I did some research on the history of epic fantasy for an episode of Our Opinions Are Correct, and the received wisdom seems to be that at first, authors stuck pretty closely to the template laid down by Tolkien. Lester del Rey started publishing other epic fantasy novels in 1977, and the earliest ones were somewhat closely modeled on Middle-earth. (Again, we talk about this a lot in our podcast episode, I’m summarizing.)
Over time, it seems like epic fantasy diversified in style, subject matter, and the sort of people whose work was centered in it. At this point, an epic fantasy no longer needs to feature a quest, a band of adventurers, or many of the other elements that mostly defined post-Tolkien high fantasy. What remains is a propensity towards maps, some notion of huge sweeping events that may or may not involve a war, the fate of kingdoms… and a hefty page count.

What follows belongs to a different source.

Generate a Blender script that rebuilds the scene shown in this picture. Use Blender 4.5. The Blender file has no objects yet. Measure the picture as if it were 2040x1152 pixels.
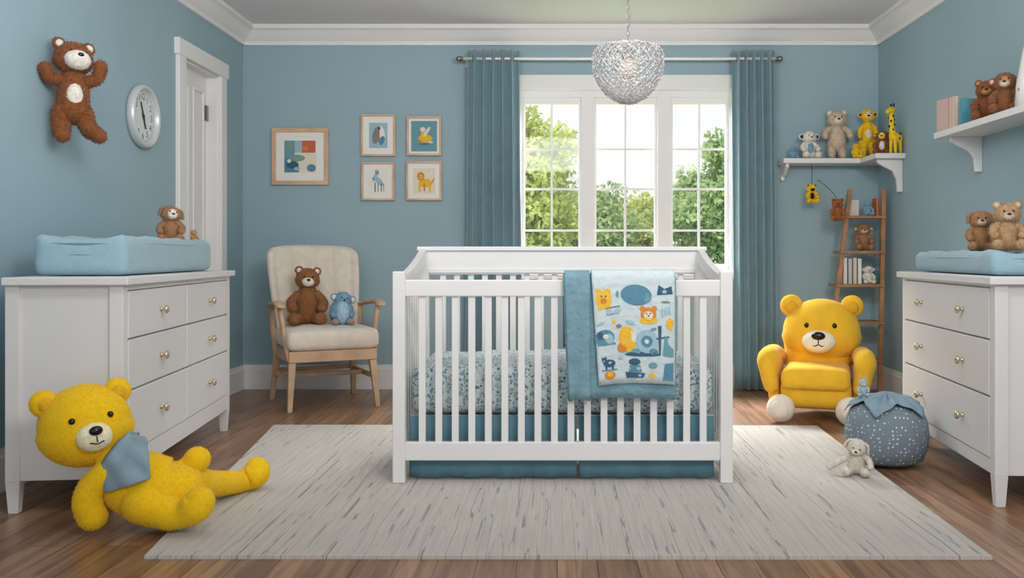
import bpy, math, random
import numpy as np
from mathutils import Vector, Matrix, Euler
random.seed(7); rng = np.random.default_rng(5)
PI = math.pi; R = math.radians
F = 1857.0; EZ = 0.96; VX = 1110.0; VY = 510.0
col = bpy.context.scene.collection
def P(px, py, Y): return Vector(((px-VX)*Y/F, Y, EZ-(py-VY)*Y/F))
# ---------------------------------------------------------------- materials
def lin(c):
    o = []
    for v in c[:3]:
        v /= 255.0
        o.append(v/12.92 if v <= .04045 else ((v+.055)/1.055)**2.4)
    return (*o, 1)
MC = {}
def M(name, rgb=None, rough=.5, var=0, vs=6, bump=0, bs=60, metal=0, sheen=0, emit=0, trans=0):
    if name in MC: return MC[name]
    m = bpy.data.materials.new(name); m.use_nodes = True; nt = m.node_tree; b = nt.nodes['Principled BSDF']
    b.inputs['Base Color'].default_value = lin(rgb); b.inputs['Roughness'].default_value = rough; b.inputs['Metallic'].default_value = metal
    if rough > .8: b.inputs['Specular IOR Level'].default_value = .15
    if sheen: b.inputs['Sheen Weight'].default_value = sheen; b.inputs['Sheen Roughness'].default_value = .5
    if emit: b.inputs['Emission Color'].default_value = lin(rgb); b.inputs['Emission Strength'].default_value = emit
    tc = nt.nodes.new('ShaderNodeTexCoord')
    if var:
        n = nt.nodes.new('ShaderNodeTexNoise'); n.inputs['Scale'].default_value = vs; n.inputs['Detail'].default_value = 5
        r = nt.nodes.new('ShaderNodeValToRGB'); e = r.color_ramp.elements; e[0].position = .3; e[1].position = .7
        e[0].color = lin([max(0, c*(1-var)) for c in rgb]); e[1].color = lin([min(255, c*(1+var)) for c in rgb])
        nt.links.new(tc.outputs['Object'], n.inputs['Vector']); nt.links.new(n.outputs['Fac'], r.inputs['Fac']); nt.links.new(r.outputs['Color'], b.inputs['Base Color'])
    if bump:
        n2 = nt.nodes.new('ShaderNodeTexNoise'); n2.inputs['Scale'].default_value = bs; n2.inputs['Detail'].default_value = 4
        bp = nt.nodes.new('ShaderNodeBump'); bp.inputs['Strength'].default_value = bump; bp.inputs['Distance'].default_value = .01
        nt.links.new(tc.outputs['Object'], n2.inputs['Vector']); nt.links.new(n2.outputs['Fac'], bp.inputs['Height']); nt.links.new(bp.outputs['Normal'], b.inputs['Normal'])
    MC[name] = m; return m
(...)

My sense is that a lot of genre labeling and identification comes down to vibes, or know it when you see it, much like porn.
Nobody read The Hunger Games and thought, “I need to read more books about a teenage girl who fights with a bow and arrow and eventually wears a pin with a bird on it.” Nobody even came away craving more teen death sports. What many people who loved that book wanted—myself very much included—was more of that feeling we got from it. Speaking for myself, I was dying to read more YA books that had that level of disdain for entrenched hierarchy, the state use of violence to crush resistance and placate/entertain a complacent population, and an entertainment-industrial complex that all too often dehumanizes people in the pursuit of pandering.
In fact, I’d argue that a genre only really becomes healthy when it outgrows its foundational text and starts appealing to the spirit, rather than the letter, of its influences. Another example: after George R.R. Martin’s Westeros books hit big, I read some grimdark fantasies that felt like they were trying to recapture that same magic—but I’ve gotten more of the same feeling I got from A Clash of Kings by reading fantasy books that share few of the same plot devices but have a similar respect for the characters and showing the consequences of their choices.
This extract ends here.